-- What the task asks --
Return the whole listing exactly as it stands.
· · · · ·
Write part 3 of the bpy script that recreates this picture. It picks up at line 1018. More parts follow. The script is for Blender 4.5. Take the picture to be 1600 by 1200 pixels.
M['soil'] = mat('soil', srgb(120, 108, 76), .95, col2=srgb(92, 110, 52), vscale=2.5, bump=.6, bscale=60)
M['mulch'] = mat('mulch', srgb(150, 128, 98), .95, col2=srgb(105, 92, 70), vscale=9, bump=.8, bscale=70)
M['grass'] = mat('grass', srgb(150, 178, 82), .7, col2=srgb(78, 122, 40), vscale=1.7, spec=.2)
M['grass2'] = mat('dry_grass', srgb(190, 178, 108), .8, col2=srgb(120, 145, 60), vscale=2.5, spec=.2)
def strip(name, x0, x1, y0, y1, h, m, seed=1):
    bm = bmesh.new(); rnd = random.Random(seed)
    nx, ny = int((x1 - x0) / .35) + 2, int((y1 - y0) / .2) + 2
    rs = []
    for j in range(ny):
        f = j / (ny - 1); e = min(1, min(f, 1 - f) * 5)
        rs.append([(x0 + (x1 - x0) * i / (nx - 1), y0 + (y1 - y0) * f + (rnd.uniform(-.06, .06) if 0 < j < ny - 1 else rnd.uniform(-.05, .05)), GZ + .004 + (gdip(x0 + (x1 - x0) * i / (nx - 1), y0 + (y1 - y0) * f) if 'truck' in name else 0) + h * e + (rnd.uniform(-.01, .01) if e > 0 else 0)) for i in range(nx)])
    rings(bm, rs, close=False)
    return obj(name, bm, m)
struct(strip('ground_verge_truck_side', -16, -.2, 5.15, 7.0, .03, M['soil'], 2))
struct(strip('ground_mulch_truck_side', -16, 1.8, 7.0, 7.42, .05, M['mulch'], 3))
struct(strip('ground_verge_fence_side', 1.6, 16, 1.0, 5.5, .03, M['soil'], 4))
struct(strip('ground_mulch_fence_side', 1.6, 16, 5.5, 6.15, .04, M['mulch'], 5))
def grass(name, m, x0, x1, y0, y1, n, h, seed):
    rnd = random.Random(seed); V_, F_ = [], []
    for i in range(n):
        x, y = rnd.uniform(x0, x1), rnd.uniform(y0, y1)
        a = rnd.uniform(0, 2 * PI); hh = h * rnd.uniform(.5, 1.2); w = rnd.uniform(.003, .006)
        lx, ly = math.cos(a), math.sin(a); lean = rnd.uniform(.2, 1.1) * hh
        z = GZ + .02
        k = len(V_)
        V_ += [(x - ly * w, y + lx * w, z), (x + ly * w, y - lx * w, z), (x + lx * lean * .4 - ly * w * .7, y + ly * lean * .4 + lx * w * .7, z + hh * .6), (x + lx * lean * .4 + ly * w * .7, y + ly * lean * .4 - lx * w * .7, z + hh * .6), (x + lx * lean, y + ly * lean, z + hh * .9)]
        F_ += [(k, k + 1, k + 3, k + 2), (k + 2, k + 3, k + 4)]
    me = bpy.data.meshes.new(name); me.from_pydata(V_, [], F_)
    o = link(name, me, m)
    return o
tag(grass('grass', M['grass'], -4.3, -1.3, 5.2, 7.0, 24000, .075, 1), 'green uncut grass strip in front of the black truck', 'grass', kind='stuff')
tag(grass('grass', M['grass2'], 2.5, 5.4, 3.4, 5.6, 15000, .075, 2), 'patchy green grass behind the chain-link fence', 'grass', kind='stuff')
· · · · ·
-- Complete answer --
Write part 3 of the bpy script that recreates this picture. It picks up at line 1018. More parts follow. The script is for Blender 4.5. Take the picture to be 1600 by 1200 pixels.
M['soil'] = mat('soil', srgb(120, 108, 76), .95, col2=srgb(92, 110, 52), vscale=2.5, bump=.6, bscale=60)
M['mulch'] = mat('mulch', srgb(150, 128, 98), .95, col2=srgb(105, 92, 70), vscale=9, bump=.8, bscale=70)
M['grass'] = mat('grass', srgb(150, 178, 82), .7, col2=srgb(78, 122, 40), vscale=1.7, spec=.2)
M['grass2'] = mat('dry_grass', srgb(190, 178, 108), .8, col2=srgb(120, 145, 60), vscale=2.5, spec=.2)
def strip(name, x0, x1, y0, y1, h, m, seed=1):
    bm = bmesh.new(); rnd = random.Random(seed)
    nx, ny = int((x1 - x0) / .35) + 2, int((y1 - y0) / .2) + 2
    rs = []
    for j in range(ny):
        f = j / (ny - 1); e = min(1, min(f, 1 - f) * 5)
        rs.append([(x0 + (x1 - x0) * i / (nx - 1), y0 + (y1 - y0) * f + (rnd.uniform(-.06, .06) if 0 < j < ny - 1 else rnd.uniform(-.05, .05)), GZ + .004 + (gdip(x0 + (x1 - x0) * i / (nx - 1), y0 + (y1 - y0) * f) if 'truck' in name else 0) + h * e + (rnd.uniform(-.01, .01) if e > 0 else 0)) for i in range(nx)])
    rings(bm, rs, close=False)
    return obj(name, bm, m)
struct(strip('ground_verge_truck_side', -16, -.2, 5.15, 7.0, .03, M['soil'], 2))
struct(strip('ground_mulch_truck_side', -16, 1.8, 7.0, 7.42, .05, M['mulch'], 3))
struct(strip('ground_verge_fence_side', 1.6, 16, 1.0, 5.5, .03, M['soil'], 4))
struct(strip('ground_mulch_fence_side', 1.6, 16, 5.5, 6.15, .04, M['mulch'], 5))
def grass(name, m, x0, x1, y0, y1, n, h, seed):
    rnd = random.Random(seed); V_, F_ = [], []
    for i in range(n):
        x, y = rnd.uniform(x0, x1), rnd.uniform(y0, y1)
        a = rnd.uniform(0, 2 * PI); hh = h * rnd.uniform(.5, 1.2); w = rnd.uniform(.003, .006)
        lx, ly = math.cos(a), math.sin(a); lean = rnd.uniform(.2, 1.1) * hh
        z = GZ + .02
        k = len(V_)
        V_ += [(x - ly * w, y + lx * w, z), (x + ly * w, y - lx * w, z), (x + lx * lean * .4 - ly * w * .7, y + ly * lean * .4 + lx * w * .7, z + hh * .6), (x + lx * lean * .4 + ly * w * .7, y + ly * lean * .4 - lx * w * .7, z + hh * .6), (x + lx * lean, y + ly * lean, z + hh * .9)]
        F_ += [(k, k + 1, k + 3, k + 2), (k + 2, k + 3, k + 4)]
    me = bpy.data.meshes.new(name); me.from_pydata(V_, [], F_)
    o = link(name, me, m)
    return o
tag(grass('grass', M['grass'], -4.3, -1.3, 5.2, 7.0, 24000, .075, 1), 'green uncut grass strip in front of the black truck', 'grass', kind='stuff')
tag(grass('grass', M['grass2'], 2.5, 5.4, 3.4, 5.6, 15000, .075, 2), 'patchy green grass behind the chain-link fence', 'grass', kind='stuff')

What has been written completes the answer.